Between the regression of forests, that of crops and the overheating of cities, the Greek ecosystem appears to be in danger according to experts. Nearly 50,000 hectares have disappeared in the fires since the beginning of July. A particularly hot month, the worst in more than ten years.

“The winter was dry and the spring rains were not enough to maintain humidity” in the roots, notes Charalambos Kontoes, agricultural engineer at the Athens Observatory. Greece is hit by a long period of heat, strong winds and drought, “extreme climatic conditions (which) fan the fires”, as elsewhere on the Mediterranean rim, notes for his part Nikos Bokaris, the president of the Greek Union of Foresters.

The provisional toll of the fires, especially in Attica, the Athens region, and on the tourist islands of Rhodes, Corfu or Evia, amounts to “about 50,000 hectares burned”, deplores Charalampos Kontoes, stressing that in this regard, it is the “worst July” in 13 years. On Thursday, the disaster near Volos, in central-eastern Greece, mainly affected fields and the local agricultural association.

Around 660 fire starts, the vast majority quickly extinguished, were recorded in ten days, an average of 50 to 70 fires per day, Civil Protection Minister Vassilis Kikilias noted on Friday. Greece suffers forest fires every year, often deadly as in 2007 in the Peloponnese and Euboea (84 dead) or in 2018 in Mati, a seaside resort near Athens (103 dead).

Two years ago, fires, particularly in Euboea, killed three people during the summer and burned 130,000 hectares, including olive groves and pine forests that produce resin. Hundreds of hives had gone up in smoke.
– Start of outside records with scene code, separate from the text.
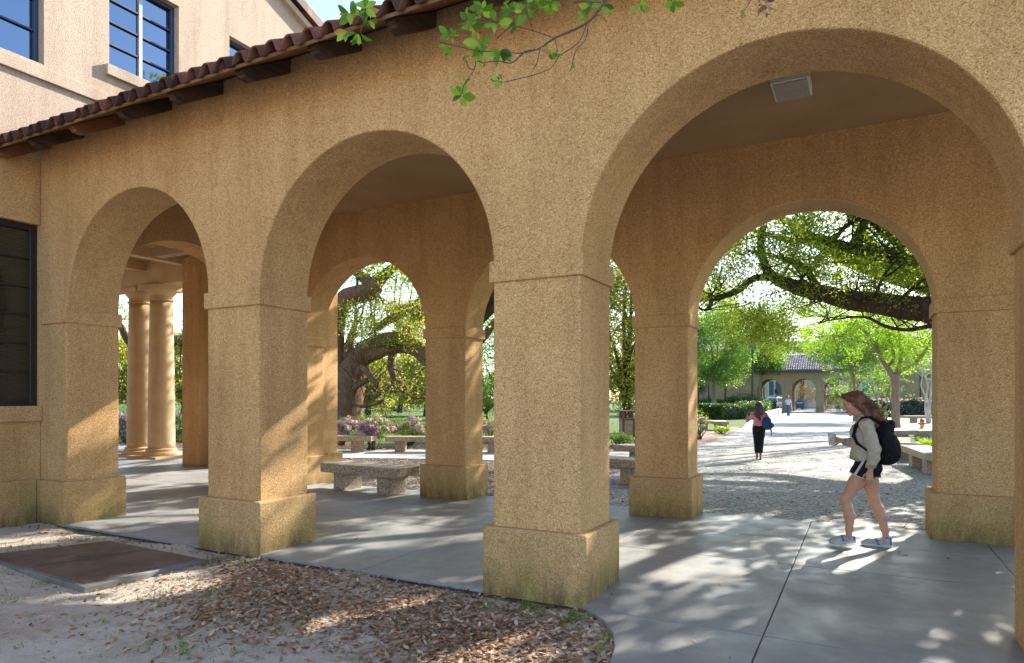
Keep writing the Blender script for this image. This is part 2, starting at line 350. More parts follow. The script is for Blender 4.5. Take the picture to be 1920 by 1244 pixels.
# ================================================================ arcade
X0 = {'f': [-9.62, -6.335, -2.75, .80], 'fw': .80}
D1, TF, D2, TB = 4.861, .68, 8.943, .57
ARC = thing('arcade', 'tan pebble stucco arcade with round arches, square piers and a red clay tile eave', 'arcade', (-3, 7, 0))
ZB, ZT, ZP = 2.568, 2.745, .535
def arcwall(name, piers, Y0, Y1, crown, ztop, mat, parent, zs=None, bottom=-.3, seg=56, smooth=True):
    """piers: list of (x left, x right); between each pair an arch"""
    out = []; P = []
    for i, (a, b) in enumerate(piers):
        P += [(a, bottom), (b, bottom)]
        if i+1 < len(piers):
            c_ = piers[i+1][0]; R = (c_-b)/2; m = (b+c_)/2; z0 = crown-R
            for j in range(seg+1):
                t = math.pi*(1-j/seg); P.append((m+R*math.cos(t), z0+R*math.sin(t)))
    P += [(piers[-1][1], ztop), (piers[0][0], ztop)]
    bm = bmesh.new()
    A = [bm.verts.new((x, Y0, z)) for x, z in P]; B = [bm.verts.new((x, Y1, z)) for x, z in P]
    fa = bm.faces.new(A); fb = bm.faces.new(B[::-1]); n = len(P); sd_ = []
    for i in range(n): sd_.append(bm.faces.new((A[i], B[i], B[(i+1) % n], A[(i+1) % n])))
    bm.normal_update()
    for f in sd_: f.smooth = smooth
    for e in bm.edges:
        if len(e.link_faces) == 2 and e.calc_face_angle(0) > rad(25): e.smooth = False
    return bmput(name, bm, mat, parent)
def ringbox(bm, a, b, y0, y1, z0, z1, e): box(bm, (a-e, y0-e, z0), (b+e, y1+e, z1))
fp = [(-9.75, -9.03), (-6.335, -5.535), (-2.755, -1.965), (.90, 1.70), (4.45, 5.25)]
# every pier of the front wall bulges with its own impost band and plinth
o = arcwall('front_wall', fp, D1, D1+TF, 4.09, 5.02, M['stucco'], ARC); bev(o, .018, 2, 60)
bp = [(-9.90, -9.10), (-6.35, -5.585), (-2.815, -2.075), (.735, 1.55), (4.2, 5.0)]
o = arcwall('back_wall', bp, D2, D2+TB, 4.045, 4.98, M['stucco'], ARC); bev(o, .018, 2, 60)
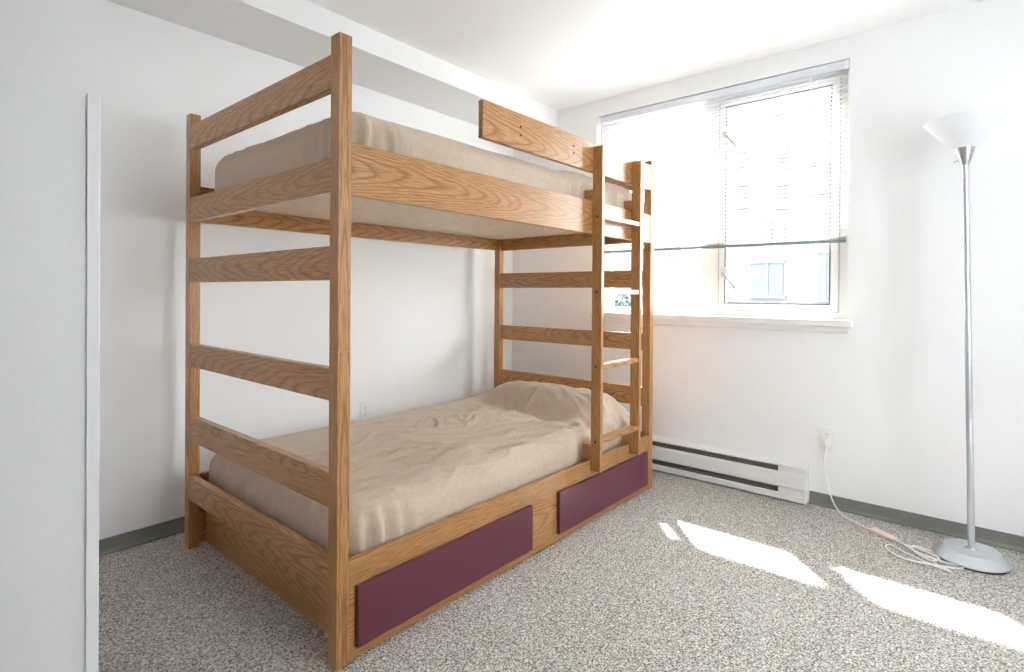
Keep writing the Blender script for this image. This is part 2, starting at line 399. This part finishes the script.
bm = bmesh.new(); tube(bm, [(0, 0, -.40), (0, 0, .40)], .003, 6); link('pull_cord', bm, M['brass'], bl, (BX - .030, 2.045, 1.93))
bm = bmesh.new(); tube(bm, [(0, 0, -.12), (0, 0, .12)], .0025, 6); link('tilt_wand', bm, M['cordw'], bl, (BX - .030, .722, 2.21))

# ------------------------------------------------------------------ bunk bed
bed = thing('bunk_bed', (X0 + BL / 2, Y0 + BW / 2, 0), 'honey oak double bunk bed with two plum drawer fronts below', 'bed')
JZ = BH / 2; PY = .048
for x in (X0, X1 - PS):
    for y in (Y0, Y1 - PY):
        board('post', (x, y, 0), (x + PS, y + PY, JZ), 'z', bed, M['oak_post'])
        board('post', (x, y, JZ), (x + PS, y + PY, BH), 'z', bed, M['oak_post'])
RT = .030
for x in (X0 + .001, X1 - RT - .001):
    for z0, z1 in ((.220, .323), (.480, .587), (.806, .905), (1.174, 1.278), (1.441, 1.544), (1.757, 1.859)):
        board('end_rail', (x, Y0 + PY, z0), (x + RT, Y1 - PY, z1), 'y', bed)
# recessed board under each end and the long sides
board('end_panel', (.986, Y0 + .026, .004), (1.006, Y1 - .026, .232), 'y', bed)
board('end_panel', (X1 - .10, Y0 + .026, .004), (X1 - .08, Y1 - .026, .232), 'y', bed)
board('side_panel', (X0 + PS, Y0 + .0015, .008), (X1 - PS, Y0 + .0245, .314), 'x', bed)
board('side_panel', (X0 + PS, Y1 - .0245, .008), (X1 - PS, Y1 - .0015, .314), 'x', bed)
for x0, x1 in ((.972, 1.833), (2.030, 2.892)):
    d = board('drawer', (x0, Y0 - .0175, .046), (x1, Y0 + .001, .235), 'x', bed, M['plum'], .0022)
    tag(d, 'plum laminate drawer front')
board('side_rail', (X0 + PS, Y0 + .0015, 1.433), (X1 - PS, Y0 + .0255, 1.595), 'x', bed)
board('side_rail', (X0 + PS, Y1 - .0255, 1.443), (X1 - PS, Y1 - .0015, 1.603), 'x', bed)
cl = board('cleat', (X0 + .06, Y1 - .0455, 1.492), (X1 - .06, Y1 - .0255, 1.519), 'x', bed)
for k in range(9):
    bm = bmesh.new(); lathe(bm, [(0, 0), (.0035, 0), (.0035, .002), (0, .002)], 10)
    link('screw', bm, M['steel'], cl, (X0 + .22 + k * .205, Y1 - .0455, 1.506), (math.pi / 2, 0, 0))
board('cleat', (X0 + .06, Y0 + .0255, 1.492), (X1 - .06, Y0 + .0455, 1.519), 'x', bed)
pl = board('bunk_platform', (X0 + .032, Y0 + .026, 1.520), (X1 - .032, Y1 - .026, 1.534), 'x', bed, M['ply'], .001); tag(pl, 'pale plywood underside of the upper bunk')
pl = board('bunk_platform', (X0 + .032, Y0 + .026, .236), (X1 - .032, Y1 - .026, .250), 'x', bed, M['ply'], .001); tag(pl, 'pale plywood board under the lower mattress')
gr = board('guard_rail', (1.526, Y0 + .0005, 1.736), (X1 - PS, Y0 + .0245, 1.882), 'x', bed)
def screw(parent, x, y, z, r=.0055):
    bm = bmesh.new(); lathe(bm, [(0, 0), (r, 0), (r, .0016), (r * .5, .0022), (0, .0018)], 14)
    return sm(link('screw', bm, M['steel'], parent, (x, y, z), (math.pi / 2, 0, 0)))
for x, z in ((1.753, 1.828), (1.753, 1.794), (2.144, 1.831), (2.144, 1.797)): screw(gr, x, Y0 + .0005, z)
for z in (.505, .53): 
    bm = bmesh.new(); lathe(bm, [(0, 0), (.006, 0), (.006, .004), (0, .004)], 12)

# ladder hooked over the two side boards
ld = thing('bunk_ladder', (2.52, 1.43, .264), 'oak ladder with four rungs hooked on the bunk bed near the window', 'ladder')
LY0, LY1 = 1.4055, 1.4598
for x in (2.309, 2.703):
    st = board('stile', (x, LY0, .264), (x + .024, LY1, 1.861), 'z', ld, M['oak_post'])
    for z in (1.515, 1.147, .779, .411):
        if x < 2.5:
            bm = bmesh.new(); lathe(bm, [(0, 0), (.006, 0), (.006, .0015), (0, .0015)], 14)
            sm(link('screw', bm, M['steel'], st, (x - .0002, 1.433, z), (0, -math.pi / 2, 0)))
    for z0, z1 in ((.3145, .392), (1.5955, 1.650)):
        bm = bmesh.new()
        boxbm(bm, (-.012, -.024, -(z1 - z0) / 2), (.012, .024, (z1 - z0) / 2), .002)
        link('hook', bm, M['oak'], ld, (x + .012, LY1 + .024, (z0 + z1) / 2), None)
for z in (1.515, 1.147, .779, .411):
    board('rung', (2.333, LY0 + .004, z - .012), (2.703, LY1 - .004, z + .012), 'x', ld)

# ------------------------------------------------------------------ mattresses under sheets
def mattress(name, lo, hi, r, rz, fn, label, div=.0105):
    lo, hi = Vector(lo), Vector(hi); c = (lo + hi) / 2; h = (hi - lo) / 2
    nx, ny, nz = (max(6, int(2 * d / div)) for d in h)
    nz = max(8, nz)
    bm = bmesh.new(); cache = {}
    def vert(i, j, k):
        key = (i, j, k)
        if key not in cache:
            p = Vector((-h.x + 2 * h.x * i / nx, -h.y + 2 * h.y * j / ny, -h.z + 2 * h.z * k / nz))
            zr = rz if p.z > 0 else .02
            q = Vector((max(-h.x + r, min(h.x - r, p.x)), max(-h.y + r, min(h.y - r, p.y)), max(-h.z + .02, min(h.z - rz, p.z))))
            d = p - q; dn = Vector((d.x / r, d.y / r, d.z / zr)); nrm = Vector((0, 0, 1))
            if dn.length > 1e-9:
                mm = max(abs(v) for v in dn); nrm = dn.normalized(); e = nrm * mm
                p = q + Vector((e.x * r, e.y * r, e.z * zr))
            cache[key] = bm.verts.new(fn(p + c, nrm, lo, hi) - c)
        return cache[key]
    def face(f, n, m_):
        for a in range(n):
            for b in range(m_):
                q = [vert(*f(a, b)), vert(*f(a + 1, b)), vert(*f(a + 1, b + 1)), vert(*f(a, b + 1))]
                bm.faces.new(q)
    face(lambda a, b: (a, b, nz), nx, ny); face(lambda a, b: (b, a, 0), ny, nx)
    face(lambda a, b: (a, 0, b), nx, nz); face(lambda a, b: (b, ny, a), nz, nx)
    face(lambda a, b: (0, b, a), nz, ny); face(lambda a, b: (nx, a, b), ny, nz)
    bmesh.ops.recalc_face_normals(bm, faces=bm.faces[:])
    o = link(name, bm, M['tan'], None, c, smooth=True)
    return tag(o, label, 'mattress', 'mattresses of the bunk bed')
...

This year they have so far resulted in five deaths. The environmental repercussions will be assessed after their extinction, according to the Greek branch of the WWF.

But “the repetitive fires endanger the ecosystem, the forests are transformed into agroforestry land, the scrub into scrubland […], the landscape tends to change and resemble African landscapes”, fears Nikos Bokaris.

In Rhodes, where the fires broke out on July 18, “much of the wildlife”, such as an endemic species of dama dama (European fallow deer), “was seriously affected; some deer were found charred,” laments Grigoris Dimitriadis, president of the local Environmental Protection Association.

The fires are also the source of the diffusion of polluting particles, at “record” levels in this month of July: “one megaton of carbon emissions between July 1 and 25, almost double the July record 2007,” noted the European observatory Copernicus.

Every six years or so, the mountains around Athens go up in flames, which “affects the ecosystem of the basin of the capital”, one of the most densely populated cities in Europe, gathering more than a third of the Greek population of 10.5 million souls, recalls Charalambos Kontoes.

For Nikos Bokaris, the situation in the Attica basin is also problematic because “there are few green spaces and the concrete constructions create a closed thermal environment”.

The Greek government, which blames the fires primarily on the climate crisis, is often accused of not doing enough to protect biodiversity and take action to prevent the fires.

“This year, prevention started a little late, but firebreaks or other preventive measures are not always the panacea when the fire takes on enormous dimensions”, remarks Nikos Bokaris, according to whom Greece received 55 million euros of European funds in 2022 and 86 million in 2023 to better prepare.

He advocates allowing burnt land to regenerate and prohibiting the conversion of “burnt forests into areas for cultivation or construction”, as often happens.

“The climate crisis did not appear suddenly and cooperation between government, local authorities and volunteers is necessary to combat it”, judge for her part Alexandra Messare, of the Greek branch of Greenpeace.